Jack Holloway is prospecting for sunstones on Zarathustra, a Class-III planet wholly owned under Terran Federation law by the Chartered Zarathustra Company, when he makes the acquaintance of a small, fuzzy being he christens “Little Fuzzy”. It shortly becomes clear to him that Little Fuzzy isn’t just a smart animal; he’s a little person, as sapient a being as any human. As such, he has certain rights under Terran law–and that makes Zarathustra a Class-IV inhabited planet and the Company’s charter a dead letter. The difficulty is that Little Fuzzy doesn’t meet the legal rule of thumb for sapience–he doesn’t build fires, and he doesn’t talk: the only sound he makes is “Yeek!”. How can Little Fuzzy and his family be shown to be sapient? And can the Zarathustra Company be prevented from making Little Fuzzy’s sapience a dead issue?

This is good stuff, classic science fiction and lots of fun. Hard to find; at least, I haven’t seen Piper in the bookstores recently. But today I did a Google search and found something that shocked me: a good many of Piper’s books and stories are available for free from Project Gutenberg, with the notation that they are not copyrighted in the United States of America. Given that Little Fuzzy was written in 1962, I don’t see how that can be, unless his estate formally released the copyright; I suppose that’s possible.

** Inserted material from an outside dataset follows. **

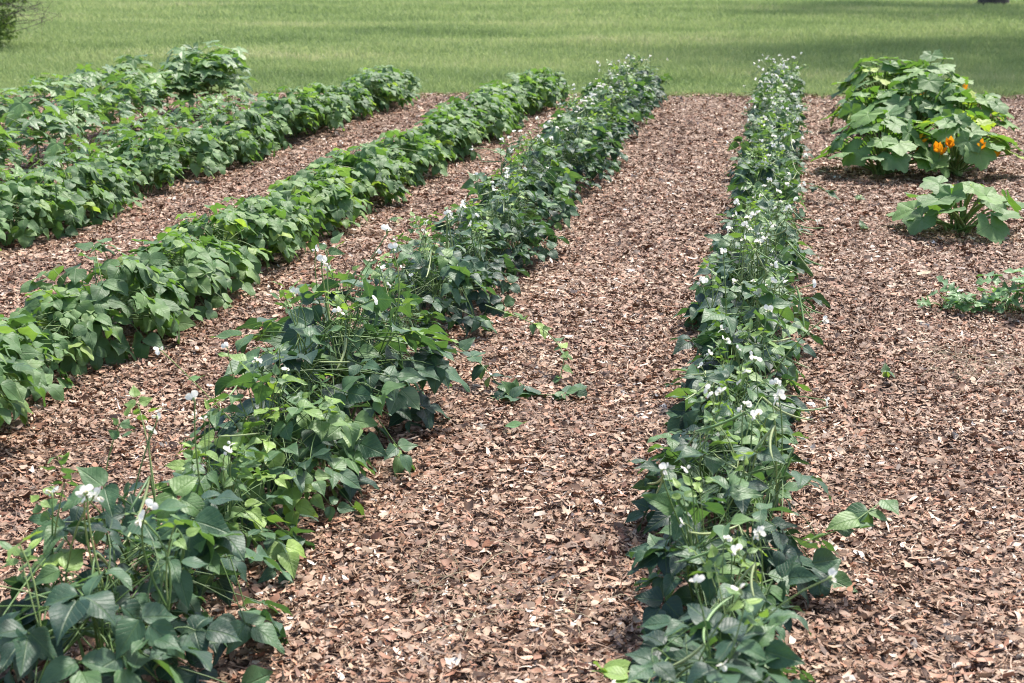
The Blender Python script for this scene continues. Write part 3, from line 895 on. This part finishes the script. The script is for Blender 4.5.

Anyway, here’s the Piper page at Gutenberg; I particular recommend Little Fuzzy and Space Viking. (Sure, the name is hokey, but so what. It’s good!) Go thou and read!

Aristotle for Everybody, by Mortimer J. Adler

One of the reasons I’ve been mostly silent this year is that I’ve been doing a great deal of theological and philosophical pondering, a state I expect to continue for some time. (The extent to which any of said pondering will appear here is as yet undetermined.) But as part of it I’ve been beginning to look at Thomas Aquinas; and to understand Thomas Aquinas, it was recommended that I understand a little about Aristotle. And in particular, it was recommended that this book was a good introduction to Aristotle for dumm–well, say, for the complete id–well, anyway, it’s a good introduction to Aristotle. So I got, and read it, and re-read it, and studied it thoroughly.

The book is both lucid and helpful, explaining clearly the notions of the good, the true, and the beautiful, of matter and form, of the four causes (efficient, material, formal, and final), and so forth; to that extent, it’s just what I was looking for. Having finished it, I’ve stepped into the pool of Aristotle’s own writing–and the water is swirling about my nose, and I’ve not even reach the bottom of the shallow end. I’m maybe on the first or second step down.

In short, I liked this book; now I’d like something to take me further. The same source that recommended this book for beginners also recommended Sir David Ross’s Aristotle for the intermediate reader of philosophy; but having looked into it I can see that Ross’s book assumes a considerable quantity of background knowledge that I don’t yet have. If anyone can suggest something in between the two, say, Aristotle for the Reasonably Smart Novice, I’d appreciate it.